Aunque su protagonista es una mujer en armadura, Loba rebasa el endeble discurso del empoderamiento femenino a través de la supuesta igualdad de la guerrera. Soledad no reniega de su condición ni reivindica algún tipo de derecho de género. De hecho es un personaje chocante durante un buen tramo de la novela, pues no olvida su rango y derecho divino, y demanda ejercerlos cada vez que puede. Antes que mujer, es princesa.
Loba (también) es una novela sobre el privilegio: como el Ingenioso Hidalgo, como el joven príncipe Gautama, Soledad abandona el aislamiento de su clase y sale del castillo para enfrentar el mundo y ser sacudida por la impiedad con que azota a sus criaturas. En ese proceso reconoce la valía y necesidad del otro, de cualquier otro…

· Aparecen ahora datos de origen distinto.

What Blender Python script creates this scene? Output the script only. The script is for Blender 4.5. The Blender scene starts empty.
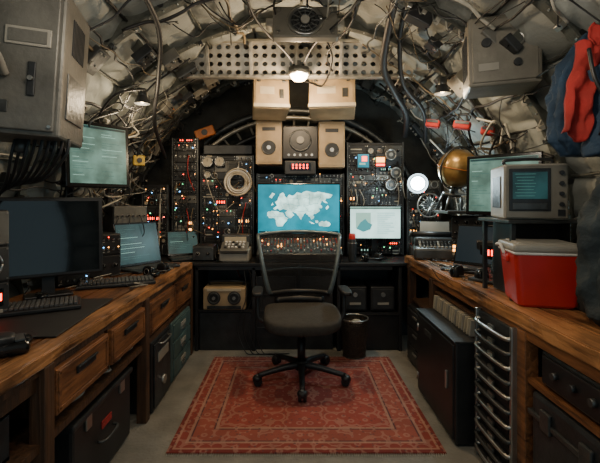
import bpy, bmesh, math, random
from mathutils import Vector, Matrix, Euler, noise
from mathutils.geometry import tessellate_polygon
pi=math.pi
rnd=random.Random(7)

# ------------------------------------------------------------------ materials
def pm(name,col,rough=.5,metal=0,var=.2,scale=9,bump=0,bscale=40,emit=None,es=1,coat=0):
    m=bpy.data.materials.new(name); m.use_nodes=True
    nt=m.node_tree; N=nt.nodes; L=nt.links; bs=N['Principled BSDF']
    bs.inputs['Roughness'].default_value=rough; bs.inputs['Metallic'].default_value=metal
    tc=N.new('ShaderNodeTexCoord')
    nz=N.new('ShaderNodeTexNoise'); nz.inputs['Scale'].default_value=scale; nz.inputs['Detail'].default_value=6
    L.new(tc.outputs['Object'],nz.inputs['Vector'])
    cr=N.new('ShaderNodeValToRGB')
    cr.color_ramp.elements[0].position=.3; cr.color_ramp.elements[1].position=.7
    cr.color_ramp.elements[0].color=[max(0,c*(1-var)) for c in col]+[1]
    cr.color_ramp.elements[1].color=[min(1,c*(1+var)) for c in col]+[1]
    L.new(nz.outputs['Fac'],cr.inputs['Fac']); L.new(cr.outputs['Color'],bs.inputs['Base Color'])
    if bump:
        n2=N.new('ShaderNodeTexNoise'); n2.inputs['Scale'].default_value=bscale; n2.inputs['Detail'].default_value=8
        L.new(tc.outputs['Object'],n2.inputs['Vector'])
        bp=N.new('ShaderNodeBump'); bp.inputs['Strength'].default_value=bump; bp.inputs['Distance'].default_value=.02
        L.new(n2.outputs['Fac'],bp.inputs['Height']); L.new(bp.outputs['Normal'],bs.inputs['Normal'])
    if emit:
        bs.inputs['Emission Color'].default_value=list(emit)+[1]; bs.inputs['Emission Strength'].default_value=es
    if coat: bs.inputs['Coat Weight'].default_value=coat
    return m
def wood(name,c0,c1,axis='Y',rough=.5,scale=3):
    m=bpy.data.materials.new(name); m.use_nodes=True
    nt=m.node_tree; N=nt.nodes; L=nt.links; bs=N['Principled BSDF']; bs.inputs['Roughness'].default_value=rough
    tc=N.new('ShaderNodeTexCoord'); mp=N.new('ShaderNodeMapping')
    s=[14,14,14]; s['XYZ'.index(axis)]=1.1; mp.inputs['Scale'].default_value=s
    L.new(tc.outputs['Object'],mp.inputs['Vector'])
    nz=N.new('ShaderNodeTexNoise'); nz.inputs['Scale'].default_value=scale; nz.inputs['Detail'].default_value=9; nz.inputs['Distortion'].default_value=.8
    L.new(mp.outputs['Vector'],nz.inputs['Vector'])
    big=N.new('ShaderNodeTexNoise'); big.inputs['Scale'].default_value=3.5; big.inputs['Detail'].default_value=5
    L.new(tc.outputs['Object'],big.inputs['Vector'])
    mx=N.new('ShaderNodeMath'); mx.operation='ADD'; L.new(nz.outputs['Fac'],mx.inputs[0]); L.new(big.outputs['Fac'],mx.inputs[1])
    cr=N.new('ShaderNodeValToRGB'); e=cr.color_ramp.elements
    mr=N.new('ShaderNodeMath'); mr.operation='MULTIPLY'; mr.inputs[1].default_value=.5; L.new(mx.outputs[0],mr.inputs[0])
    e[0].position=.38; e[1].position=.62; e[0].color=list(c0)+[1]; e[1].color=list(c1)+[1]
    L.new(mr.outputs[0],cr.inputs['Fac']); L.new(cr.outputs['Color'],bs.inputs['Base Color'])
    bp=N.new('ShaderNodeBump'); bp.inputs['Strength'].default_value=.5; bp.inputs['Distance'].default_value=.01
    L.new(nz.outputs['Fac'],bp.inputs['Height']); L.new(bp.outputs['Normal'],bs.inputs['Normal'])
    return m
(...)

Aunque las últimas cien páginas de la novela son un vertiginoso deleite que premian cualquier rigor por el que haya atravesado el lector (y créanme que de existir los cruzará sin esfuerzo), hay una tercera escena que resume la propuesta vital de Loba, y que resulta decisiva para comprender en qué se transforma Soledad y qué nos está narrando Verónica Murguía.

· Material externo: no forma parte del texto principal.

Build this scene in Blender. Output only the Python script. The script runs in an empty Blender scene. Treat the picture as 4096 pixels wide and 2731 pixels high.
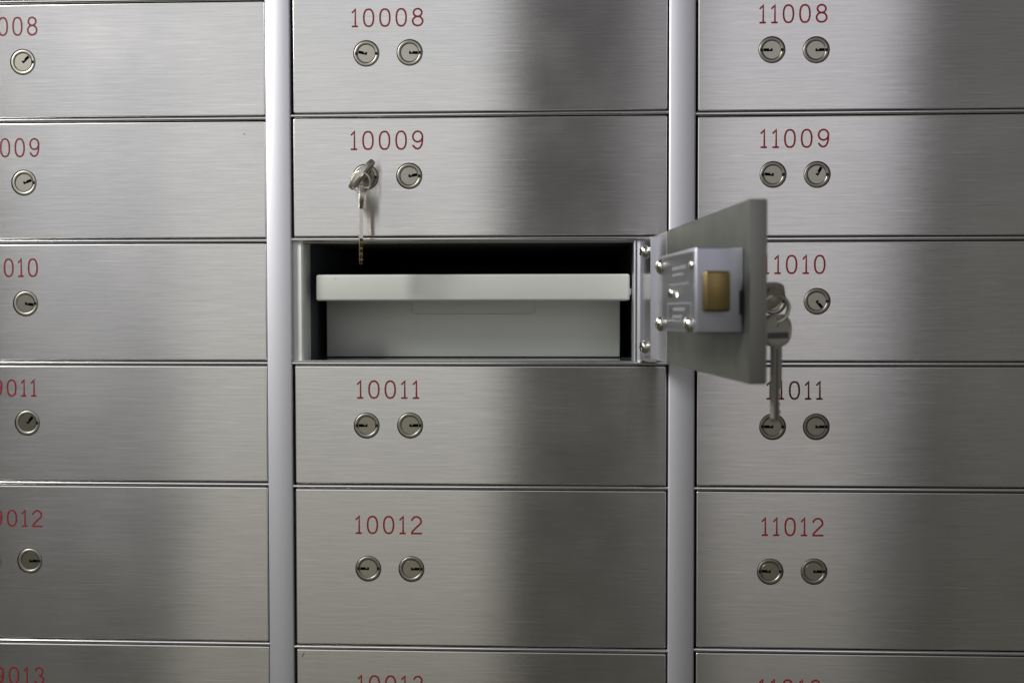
import bpy, bmesh, math, random
from mathutils import Vector, Matrix
from mathutils.geometry import delaunay_2d_cdt
random.seed(7)
R = math.radians
S = 0.001                                   # everything below is written in millimetres
scene = bpy.context.scene
C = scene.collection

# ------------------------------------------------------------------ camera
cd = bpy.data.cameras.new("camera"); cam = bpy.data.objects.new("camera", cd); C.objects.link(cam)
D = 742.6
r_ = Vector((0.99896822, 0.04539887, -0.00120197)); u_ = Vector((-1.03453804e-04, 2.87412475e-02, 9.99586880e-01))
f_ = Vector((-0.04541466, 0.9985554, -0.02871629))
cam.matrix_world = Matrix(((r_.x, u_.x, -f_.x, 0), (r_.y, u_.y, -f_.y, -D*S), (r_.z, u_.z, -f_.z, 0), (0, 0, 0, 1)))
cd.sensor_width = 36; cd.lens = 38.005; cd.clip_start = 0.02; cd.clip_end = 30
cd.dof.use_dof = True; cd.dof.focus_distance = 0.728; cd.dof.aperture_fstop = 9.0
scene.camera = cam

# ------------------------------------------------------------------ world: dim, slightly cool above, warm below
w = bpy.data.worlds.new("World"); scene.world = w; w.use_nodes = True
nt = w.node_tree; bg = nt.nodes["Background"]
tc = nt.nodes.new("ShaderNodeTexCoord"); sx = nt.nodes.new("ShaderNodeSeparateXYZ"); rp = nt.nodes.new("ShaderNodeValToRGB")
nt.links.new(tc.outputs["Generated"], sx.inputs[0])
mr = nt.nodes.new("ShaderNodeMapRange"); mr.inputs["From Min"].default_value = -1; mr.inputs["From Max"].default_value = 1
nt.links.new(sx.outputs["Z"], mr.inputs["Value"]); nt.links.new(mr.outputs[0], rp.inputs[0])
rp.color_ramp.elements[0].position = 0.25; rp.color_ramp.elements[0].color = (0.062, 0.059, 0.042, 1)
rp.color_ramp.elements[1].position = 0.80; rp.color_ramp.elements[1].color = (0.11, 0.11, 0.125, 1)
nt.links.new(rp.outputs[0], bg.inputs["Color"]); bg.inputs["Strength"].default_value = 1.0

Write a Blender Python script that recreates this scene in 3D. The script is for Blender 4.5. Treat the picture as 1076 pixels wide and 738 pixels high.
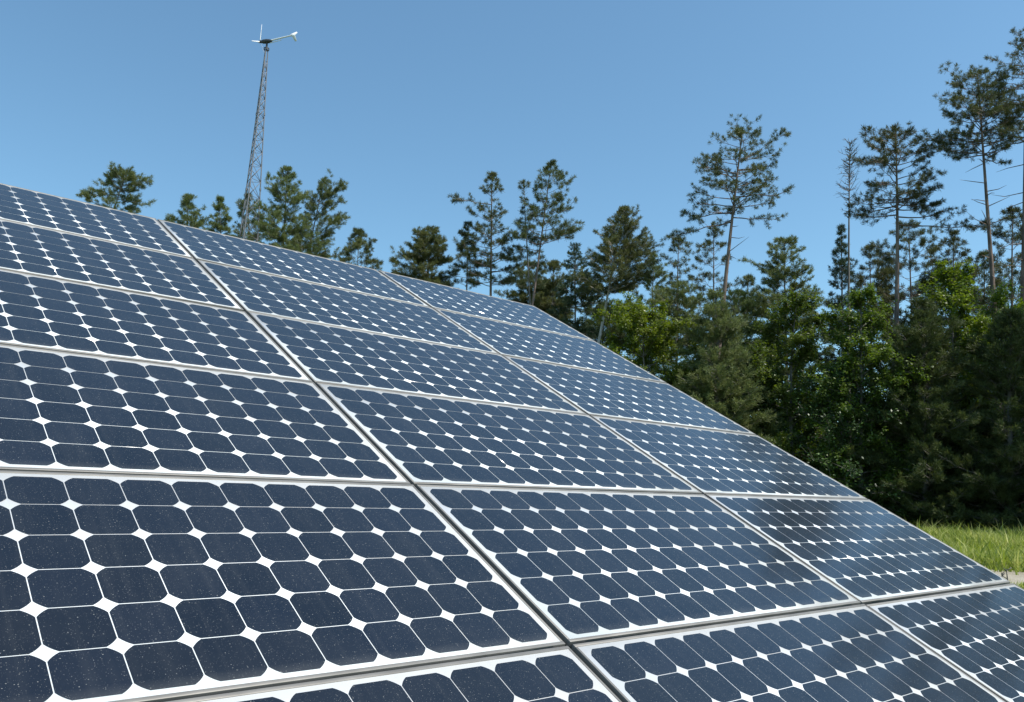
import bpy, math, random
import numpy as np
from mathutils import Vector, Matrix

sc = bpy.context.scene
for o in list(bpy.data.objects):
    bpy.data.objects.remove(o)
COL = sc.collection
RAD = math.radians

# ------------------------------------------------------------------ camera
TILT = RAD(30.0)              # slope of the solar array
ZT = 3.35                     # height of the array's top edge
PU, PV = 1.58, 0.815          # panel pitch along / up the array
NCOL, NROW = 3, 6
ct, st = math.cos(TILT), math.sin(TILT)
FPX = 873.0                   # focal length for a 1076 pixel wide picture
W0, H0 = 1076.0, 738.0


def array_to_world(v):
    return Vector((v[0], v[1] * ct - v[2] * st, v[1] * st + v[2] * ct))


def rodrigues(w):
    w = np.array(w); th = np.linalg.norm(w); k = w / th
    K = np.array([[0, -k[2], k[1]], [k[2], 0, -k[0]], [-k[1], k[0], 0]])
    return np.eye(3) + np.sin(th) * K + (1 - np.cos(th)) * K @ K


RC = rodrigues((1.818, -0.339, 0.774))
C0 = -RC.T @ np.array((-2.172, -0.808, 5.078))
CAM = array_to_world(C0) + Vector((0, 0, ZT))
RIGHT = array_to_world(RC[0]); DOWN = array_to_world(RC[1]); FWD = array_to_world(RC[2])

cam_data = bpy.data.cameras.new('camera')
cam = bpy.data.objects.new('camera', cam_data)
COL.objects.link(cam)
m = Matrix((RIGHT, -DOWN, -FWD)).transposed().to_4x4()
m.translation = CAM
cam.matrix_world = m
cam_data.sensor_fit = 'HORIZONTAL'
cam_data.sensor_width = 36.0
cam_data.lens = FPX / W0 * 36.0
cam_data.clip_start = 0.05
cam_data.clip_end = 3000
sc.camera = cam

# ------------------------------------------------------------------ light
SUN_EL, SUN_AZ = RAD(58), RAD(157)          # azimuth clockwise from +Y
world = bpy.data.worlds.new('World')
sc.world = world
world.use_nodes = True
wn = world.node_tree
bg = wn.nodes['Background']
sky = wn.nodes.new('ShaderNodeTexSky')
sky.sky_type = 'NISHITA'
sky.sun_disc = False
sky.sun_elevation = SUN_EL
sky.sun_rotation = SUN_AZ
sky.altitude = 300
sky.air_density = 1.05
sky.dust_density = 0.9
sky.ozone_density = 3.5
tint = wn.nodes.new('ShaderNodeVectorMath'); tint.operation = 'MULTIPLY'
tint.inputs[1].default_value = (0.86, 1.06, 0.99)          # white balance of the air
wn.links.new(sky.outputs[0], tint.inputs[0])
wn.links.new(tint.outputs[0], bg.inputs[0])
bg.inputs[1].default_value = 0.135

sun_data = bpy.data.lights.new('sun', 'SUN')
sun_data.energy = 4.2
sun_data.angle = RAD(0.53)
sun_data.color = (1.0, 0.95, 0.87)
sun = bpy.data.objects.new('sun', sun_data)
COL.objects.link(sun)
sdir = Vector((math.sin(SUN_AZ) * math.cos(SUN_EL), math.cos(SUN_AZ) * math.cos(SUN_EL), math.sin(SUN_EL)))
sun.rotation_euler = sdir.to_track_quat('Z', 'Y').to_euler()
sun.location = (0, -20, 40)

sc.view_settings.view_transform = 'Standard'
sc.view_settings.look = 'None'
sc.view_settings.exposure = 0.47
sc.view_settings.gamma = 1.0
sc.view_settings.use_curve_mapping = False
sc.render.engine = 'CYCLES'
sc.cycles.max_bounces = 8
sc.cycles.transparent_max_bounces = 8


# ------------------------------------------------------------------ helpers
def tag(o, label=None, cat=None, group=None, kind=None):
    if label: o['label'] = label
    if cat: o['category'] = cat
    if group: o['group'] = group
    if kind: o['kind'] = kind
    return o


def empty(name, loc):
    o = bpy.data.objects.new(name, None)
    o.empty_display_size = 0.3
    o.location = loc
    COL.objects.link(o)
    return o


def ground_z(x, y):
    d = np.hypot(np.asarray(x, float) - CAM.x, np.asarray(y, float) - CAM.y)
    s = np.clip((d - 10) / 36, 0, 1)
    return 0.82 * s * s * (3 - 2 * s) + 0.05 * np.sin(np.asarray(x) * .31) * np.sin(np.asarray(y) * .27) * np.clip(d / 20, 0, 1)


def ray(px, py):
    return RIGHT * ((px - W0 / 2) / FPX) + DOWN * ((py - H0 / 2) / FPX) + FWD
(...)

En una última parada antes de regresar a Moriana, la princesa y su comitiva se detienen en Rodosto, un pueblo en el que se celebra una venta de esclavos. Soledad decide presenciar el comercio, y disfrazada de gentil se mezcla con los aldeanos reunidos en el mercado: ya no podrá evadirse del cada uno que hay en la masa.
La narración se detiene para describir los preparativos, el embellecimiento de los cuerpos hambrientos y abusados de niños y adultos, las crueldades y humillaciones con que se ofrece su carne y su trabajo. Son páginas duras y compasivas, en las que no campea la fantasía: es el mismo espectáculo que se presencia en Oaxaca o Chiapas, donde una niña se puede comprar por tres rejillas de refresco.
La literatura del privilegio que se escribe en México evade mirar de frente a las víctimas de la violencia reciente y de la precariedad en que el corporativismo impone como única calidad de vida. Loba propone que abandonemos la distancia y devolvamos a la vida humana su carácter sagrado aquí, en este lado del lenguaje en donde no hay unicornios que liberen a los esclavos.